Juin 10, 2025 | Histoire | 1 commentaire

Mafia italienne et lesbiennes butch : une alliance hors du commun

Par Kaïla

Oui oui, vous avez bien lu. Il a bel et bien existé un partenariat – tacite, ambigu, mais réel – entre la mafia italienne et les lesbiennes butch dans les années d’après-guerre. J’ai été aussi surprise que vous par cette découverte, et c’est pourquoi je vais m’efforcer de vous expliquer comment cette alliance hors du commun a vu le jour dans un contexte socio-historique bien particulier.

Temps de lecture: 3 minutes
Greenwich Village, New York, United States
Tout commence à Greenwich Village, New York, entre 1945 et 1968. Surnommé « The Village », ce quartier était un refuge pour les artistes et les marginaux. Il est aujourd’hui connu pour avoir été l’un des épicentres new-yorkais de la contestation sociale dans les années 60, berceau à la fois du mouvement hippie et des premières luttes pour les droits LGBTQ+. Dès les années 50, de nombreux bars gays et lesbiens y ont fait leur apparition.

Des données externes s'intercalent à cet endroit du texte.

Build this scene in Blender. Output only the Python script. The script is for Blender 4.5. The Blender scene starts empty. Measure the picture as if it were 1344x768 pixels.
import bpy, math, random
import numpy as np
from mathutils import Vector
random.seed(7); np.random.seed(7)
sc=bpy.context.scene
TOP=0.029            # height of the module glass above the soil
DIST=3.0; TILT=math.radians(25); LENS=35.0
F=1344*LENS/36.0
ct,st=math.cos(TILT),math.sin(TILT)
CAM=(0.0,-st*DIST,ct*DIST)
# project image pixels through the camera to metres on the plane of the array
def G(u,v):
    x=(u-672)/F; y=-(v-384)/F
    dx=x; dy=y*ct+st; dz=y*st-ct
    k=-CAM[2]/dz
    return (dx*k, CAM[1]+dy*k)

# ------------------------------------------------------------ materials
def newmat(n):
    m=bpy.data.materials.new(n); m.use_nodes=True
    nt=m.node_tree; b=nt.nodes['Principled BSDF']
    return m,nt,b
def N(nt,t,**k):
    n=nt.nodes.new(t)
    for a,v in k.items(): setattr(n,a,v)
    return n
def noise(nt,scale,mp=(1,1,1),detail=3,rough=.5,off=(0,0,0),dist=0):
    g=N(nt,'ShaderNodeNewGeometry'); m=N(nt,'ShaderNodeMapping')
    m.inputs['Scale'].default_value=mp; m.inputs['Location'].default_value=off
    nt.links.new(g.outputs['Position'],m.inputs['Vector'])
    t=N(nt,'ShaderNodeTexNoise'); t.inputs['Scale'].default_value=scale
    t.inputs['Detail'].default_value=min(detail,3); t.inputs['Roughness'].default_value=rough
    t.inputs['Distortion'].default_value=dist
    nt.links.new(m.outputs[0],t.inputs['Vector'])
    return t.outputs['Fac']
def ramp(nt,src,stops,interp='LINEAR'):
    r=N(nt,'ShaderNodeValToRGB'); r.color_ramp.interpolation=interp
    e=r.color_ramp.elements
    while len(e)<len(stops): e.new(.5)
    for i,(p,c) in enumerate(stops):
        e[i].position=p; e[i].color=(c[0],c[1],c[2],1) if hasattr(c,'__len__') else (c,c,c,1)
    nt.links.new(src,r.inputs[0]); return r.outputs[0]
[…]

Mais l’homosexualité étant encore criminalisée à cette époque, ils étaient souvent cibles de raids par la police. C’est là qu’est entré en scène un acteur inattendu : la mafia italienne. Ces bars clandestins faisaient partie des rares lieux permettant à la communauté LGBTQ+ de vivre et d’aimer, avant même que le sigle qui les désigne n’existe. La mafia italienne s’est intéressée à ces bars dans le but de s’implanter dans un marché parallèle et de capitaliser sur ces espaces de résistance. Elle a acheté ces établissements, garantissant en échange leur protection contre les descentes de police grâce à un système de pots-de-vin, d’intimidation, voire de violence.
Mais qu’est-ce que les lesbiennes butch ont à voir là-dedans ? Justement, j’y viens. Butch est un terme anglais qui désigne des lesbiennes à l’allure volontairement masculine : cheveux coupés courts, pantalon, veste en cuir ou chemise d’homme… Un look qui ne passe pas inaperçu dans l’Amérique conservatrice des années 50. Plus qu’un style, c’était une manière de revendiquer une identité et une forme de visibilité dans un monde qui cherchait à les effacer. Correspondant aux codes du machisme italien, cette apparence leur a valu un certain respect auprès de la mafia. Dans les bars clandestins, les butch occupaient des figures d’ordre, travaillant en tant que serveuses, barmaids, videuses ou animatrices. Bien qu’elles n’aient pas été impliquées directement dans l’organisation interne du business mafieux, leur présence était indispensable à l’attractivité et la rentabilité des lieux.
C’est ainsi qu’une cohabitation hors du commun est née : la mafia fermait délibérément les yeux sur la sexualité des butch tant qu’elles profitaient au business. Il ne s’agissait pas d’une acceptation réelle, mais plutôt d’une tolérance utilitaire. En exploitant ces espaces, la mafia contribuait paradoxalement à rendre leur existence possible, et les lesbiennes y trouvaient un rare espace de visibilité. Certaines d’entre elles, défendues par la mafia, ont même gagné une forme d’autorité et de reconnaissance. Les deux partis bénéficiaient de cette alliance d’une manière ou d’une autre.
Cette collaboration singulière, qui a duré près de 20 ans, a brutalement pris fin en 1968 sous l’effet de plusieurs bouleversements sociétaux : les émeutes de Stonewall, la révolution sexuelle, le mouvement des droits civiques et les enquêtes internes lancées contre la corruption au sein de la police new-yorkaise. Quoi qu’il en soit, ce genre de compromis inattendus nous rappelle à quel point la communauté LGBTQ+ a dû négocier sa survie dans un monde qui lui était profondément hostile.

Pour la rédaction de cet article, je me suis basée sur la thèse de Master d’Alison Jean Helguet : ‘’You Wanna Play Rough ?’’: The Unlikely Partnership of the Italian Mafia and Butch Lesbians in Greenwhich Village, 1945-1968, (2022), qui explore en profondeur cette histoire méconnue (DOI : 10.58809/GBVQ3501).